TENDING TO GRACE, by Kimberly Newton Fusco. Knopf. 167 pages. $14.95.

This fine first novel by Kimberly Newton Fusco, an award-winning reporter and editor for 15 years at the Worcester Telegram & Gazette who lives in Foster, is billed as a young adult novel, but I read it without knowing that, and enjoyed it immensely.

That either suggests I can still be considered a young adult, which is stretching things a bit, or that this is a very good book for any age.

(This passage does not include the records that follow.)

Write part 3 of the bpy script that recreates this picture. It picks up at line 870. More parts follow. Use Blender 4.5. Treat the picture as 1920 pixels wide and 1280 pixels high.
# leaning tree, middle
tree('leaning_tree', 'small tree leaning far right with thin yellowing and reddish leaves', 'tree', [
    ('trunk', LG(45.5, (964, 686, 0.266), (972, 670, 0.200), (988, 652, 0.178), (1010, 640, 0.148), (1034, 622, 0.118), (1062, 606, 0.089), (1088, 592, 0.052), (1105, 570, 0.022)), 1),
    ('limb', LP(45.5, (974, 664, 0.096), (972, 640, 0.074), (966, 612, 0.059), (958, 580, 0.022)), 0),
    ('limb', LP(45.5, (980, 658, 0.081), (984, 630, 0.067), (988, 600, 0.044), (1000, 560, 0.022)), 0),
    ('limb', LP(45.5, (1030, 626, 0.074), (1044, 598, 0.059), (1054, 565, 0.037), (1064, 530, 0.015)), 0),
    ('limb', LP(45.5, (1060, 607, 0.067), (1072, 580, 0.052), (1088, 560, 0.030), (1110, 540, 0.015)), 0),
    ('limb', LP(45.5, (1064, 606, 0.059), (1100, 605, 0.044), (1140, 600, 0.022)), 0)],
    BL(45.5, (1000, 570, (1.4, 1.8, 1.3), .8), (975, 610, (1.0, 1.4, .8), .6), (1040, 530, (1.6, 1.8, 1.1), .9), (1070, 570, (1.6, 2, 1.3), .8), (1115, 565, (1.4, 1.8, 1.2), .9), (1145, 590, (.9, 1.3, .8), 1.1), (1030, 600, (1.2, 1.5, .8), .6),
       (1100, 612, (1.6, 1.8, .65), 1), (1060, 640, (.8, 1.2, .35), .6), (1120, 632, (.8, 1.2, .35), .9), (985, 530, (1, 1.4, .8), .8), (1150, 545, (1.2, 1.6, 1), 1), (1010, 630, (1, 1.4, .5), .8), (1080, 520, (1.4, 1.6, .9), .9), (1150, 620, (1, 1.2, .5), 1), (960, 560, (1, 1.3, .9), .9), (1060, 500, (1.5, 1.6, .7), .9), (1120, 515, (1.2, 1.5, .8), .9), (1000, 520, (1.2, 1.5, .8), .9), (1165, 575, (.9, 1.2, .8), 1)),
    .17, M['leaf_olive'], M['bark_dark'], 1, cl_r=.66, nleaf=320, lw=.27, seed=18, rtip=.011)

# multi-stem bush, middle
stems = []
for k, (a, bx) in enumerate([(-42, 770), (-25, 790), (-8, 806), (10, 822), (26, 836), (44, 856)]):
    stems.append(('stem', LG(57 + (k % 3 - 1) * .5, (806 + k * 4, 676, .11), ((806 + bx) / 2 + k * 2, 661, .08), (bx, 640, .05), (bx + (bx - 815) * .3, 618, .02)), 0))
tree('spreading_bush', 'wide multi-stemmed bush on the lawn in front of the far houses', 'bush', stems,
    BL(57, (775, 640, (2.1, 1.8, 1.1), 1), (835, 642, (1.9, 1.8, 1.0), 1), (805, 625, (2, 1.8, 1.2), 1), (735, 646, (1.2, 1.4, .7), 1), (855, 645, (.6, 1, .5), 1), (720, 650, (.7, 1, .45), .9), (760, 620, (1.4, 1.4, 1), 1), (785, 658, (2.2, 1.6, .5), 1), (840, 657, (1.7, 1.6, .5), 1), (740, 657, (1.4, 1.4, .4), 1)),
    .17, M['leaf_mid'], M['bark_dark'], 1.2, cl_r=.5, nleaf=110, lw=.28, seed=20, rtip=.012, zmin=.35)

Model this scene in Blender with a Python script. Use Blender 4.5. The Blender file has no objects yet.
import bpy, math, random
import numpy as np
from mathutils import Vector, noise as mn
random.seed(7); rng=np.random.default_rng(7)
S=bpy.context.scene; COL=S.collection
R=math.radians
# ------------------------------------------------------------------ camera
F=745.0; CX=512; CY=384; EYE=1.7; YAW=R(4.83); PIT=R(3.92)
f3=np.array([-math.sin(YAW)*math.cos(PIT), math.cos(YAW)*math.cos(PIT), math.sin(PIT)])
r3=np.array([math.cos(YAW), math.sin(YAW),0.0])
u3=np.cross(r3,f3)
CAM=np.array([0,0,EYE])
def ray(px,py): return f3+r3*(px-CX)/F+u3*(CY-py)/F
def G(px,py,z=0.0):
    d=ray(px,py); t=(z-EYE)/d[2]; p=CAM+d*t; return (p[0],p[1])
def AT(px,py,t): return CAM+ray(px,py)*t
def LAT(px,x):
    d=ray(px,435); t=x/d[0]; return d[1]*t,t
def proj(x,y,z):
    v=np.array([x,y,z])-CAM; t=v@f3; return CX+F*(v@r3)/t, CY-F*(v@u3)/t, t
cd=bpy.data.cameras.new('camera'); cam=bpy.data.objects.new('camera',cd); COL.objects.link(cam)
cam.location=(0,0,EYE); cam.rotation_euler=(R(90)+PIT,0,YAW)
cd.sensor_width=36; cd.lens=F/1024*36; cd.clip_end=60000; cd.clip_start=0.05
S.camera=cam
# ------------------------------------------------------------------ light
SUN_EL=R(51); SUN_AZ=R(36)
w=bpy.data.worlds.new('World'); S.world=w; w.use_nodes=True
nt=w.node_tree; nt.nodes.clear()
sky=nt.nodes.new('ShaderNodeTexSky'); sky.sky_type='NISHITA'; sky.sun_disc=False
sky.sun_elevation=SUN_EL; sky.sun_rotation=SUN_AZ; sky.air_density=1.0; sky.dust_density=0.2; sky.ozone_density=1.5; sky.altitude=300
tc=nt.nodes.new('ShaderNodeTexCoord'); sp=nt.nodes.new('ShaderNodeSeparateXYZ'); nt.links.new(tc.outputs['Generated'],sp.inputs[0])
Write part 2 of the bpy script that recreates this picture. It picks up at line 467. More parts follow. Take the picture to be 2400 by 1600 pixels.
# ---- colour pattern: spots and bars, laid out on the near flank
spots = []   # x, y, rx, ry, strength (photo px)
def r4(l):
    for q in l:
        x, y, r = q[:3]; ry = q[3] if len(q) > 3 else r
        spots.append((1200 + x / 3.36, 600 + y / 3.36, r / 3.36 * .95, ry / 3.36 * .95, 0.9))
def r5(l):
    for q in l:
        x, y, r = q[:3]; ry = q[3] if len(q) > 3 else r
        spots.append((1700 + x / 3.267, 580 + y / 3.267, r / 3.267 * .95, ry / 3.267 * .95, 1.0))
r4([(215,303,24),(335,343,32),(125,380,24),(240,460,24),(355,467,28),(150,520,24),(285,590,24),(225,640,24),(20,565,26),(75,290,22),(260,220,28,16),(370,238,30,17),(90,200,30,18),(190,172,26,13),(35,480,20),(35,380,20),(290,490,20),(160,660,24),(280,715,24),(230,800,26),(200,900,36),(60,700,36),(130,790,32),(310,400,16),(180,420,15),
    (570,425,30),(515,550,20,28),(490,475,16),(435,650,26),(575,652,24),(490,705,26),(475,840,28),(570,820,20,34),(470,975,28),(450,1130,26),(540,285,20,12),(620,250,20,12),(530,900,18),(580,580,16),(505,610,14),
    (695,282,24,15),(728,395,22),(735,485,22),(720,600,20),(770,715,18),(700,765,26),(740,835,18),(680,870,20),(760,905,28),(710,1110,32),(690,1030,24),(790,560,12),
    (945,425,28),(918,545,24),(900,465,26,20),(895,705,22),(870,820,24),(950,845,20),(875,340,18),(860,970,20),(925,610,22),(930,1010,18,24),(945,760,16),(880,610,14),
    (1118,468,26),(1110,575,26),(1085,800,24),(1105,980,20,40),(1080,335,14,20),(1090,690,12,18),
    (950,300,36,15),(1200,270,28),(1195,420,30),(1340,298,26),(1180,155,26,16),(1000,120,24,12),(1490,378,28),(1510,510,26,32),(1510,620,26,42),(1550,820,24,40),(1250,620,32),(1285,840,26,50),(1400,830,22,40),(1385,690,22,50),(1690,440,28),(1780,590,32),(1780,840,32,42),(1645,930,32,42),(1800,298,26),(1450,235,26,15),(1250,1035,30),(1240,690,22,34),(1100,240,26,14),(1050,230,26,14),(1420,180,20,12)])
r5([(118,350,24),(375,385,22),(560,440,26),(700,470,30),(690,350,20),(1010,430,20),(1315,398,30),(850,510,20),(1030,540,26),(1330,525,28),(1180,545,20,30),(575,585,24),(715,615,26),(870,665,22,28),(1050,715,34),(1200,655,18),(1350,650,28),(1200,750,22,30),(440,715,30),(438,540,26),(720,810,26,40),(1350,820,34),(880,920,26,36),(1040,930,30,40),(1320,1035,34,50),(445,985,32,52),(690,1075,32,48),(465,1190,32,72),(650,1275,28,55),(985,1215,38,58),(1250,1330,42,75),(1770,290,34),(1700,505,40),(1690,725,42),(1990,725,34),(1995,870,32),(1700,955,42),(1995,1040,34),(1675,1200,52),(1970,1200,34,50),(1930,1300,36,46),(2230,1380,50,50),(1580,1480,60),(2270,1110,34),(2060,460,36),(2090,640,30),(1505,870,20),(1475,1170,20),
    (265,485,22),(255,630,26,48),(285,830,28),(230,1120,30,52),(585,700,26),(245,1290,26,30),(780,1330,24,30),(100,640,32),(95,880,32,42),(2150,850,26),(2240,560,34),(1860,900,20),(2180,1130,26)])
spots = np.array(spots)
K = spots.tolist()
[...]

The set-up is simple. Fourteen-year-old Cornelia Thornhill is dumped by her flighty and self-absorbed mother, who is off to Las Vegas with her boyfriend, at her Great Aunt Agatha's decaying house in the sticks. Agatha -- nicknamed "Crow Lady" by the neighbors -- prides herself on her self-sufficiency, feistiness, and querulous outspokenness. She grows her own food, rides around in an ancient truck named Bertha, and uses an outhouse named Esther.

Cornelia, painfully shy and withdrawn, stutters whenever she speaks, which isn't often. The story, told by her, reveals her hunkering down within herself, bereft of a mother's love, made fun of at school, and abandoned by friends. She seeks refuge in books, consuming them as if they were life itself.

Of course, she and the crusty Agatha will come to terms, but Fusco avoids sentimentality and focuses on details, images and encounters that conjure up Agatha's distinctively rural existence and way of life.

As we follow Cornelia's shocks of recognition and wry redemption, we come upon frog races, lightning bugs, the teepee Agatha builds for her, occasional characters who develop into friends, fiddlehead ferns, and dark swamps. We also learn that Agatha's baby, named Grace, died years ago and that Agatha has set up a grave in the woods to remember her, even though Grace died in an institution. Thus "tending to grace" becomes both a literal ritual and a description of Cornelia's own self-discoveries.

The novel is written in clipped, lyrical, short chapters, each of which begins with a few lines in extra large type, suggesting a child's primer. This emphasizes the episodic nature of Cornelia's new life and highlights different moments of her self-awareness.

At one point, Cornelia tastes the fiddlehead preserves that Agatha has made and finds the stuff inedible: "Fiddleheads taste cold and bitter, like wet nails." To which Agatha replies, "Fiddleheads ain't for everybody," and they both erupt with laughter.

It is Fusco's triumph to make what could have been a sticky-sweet narrative into a tart and dry-eyed tale of gradual grace and personal salvation.

Sam Coale of Providence is a frequent reviewer.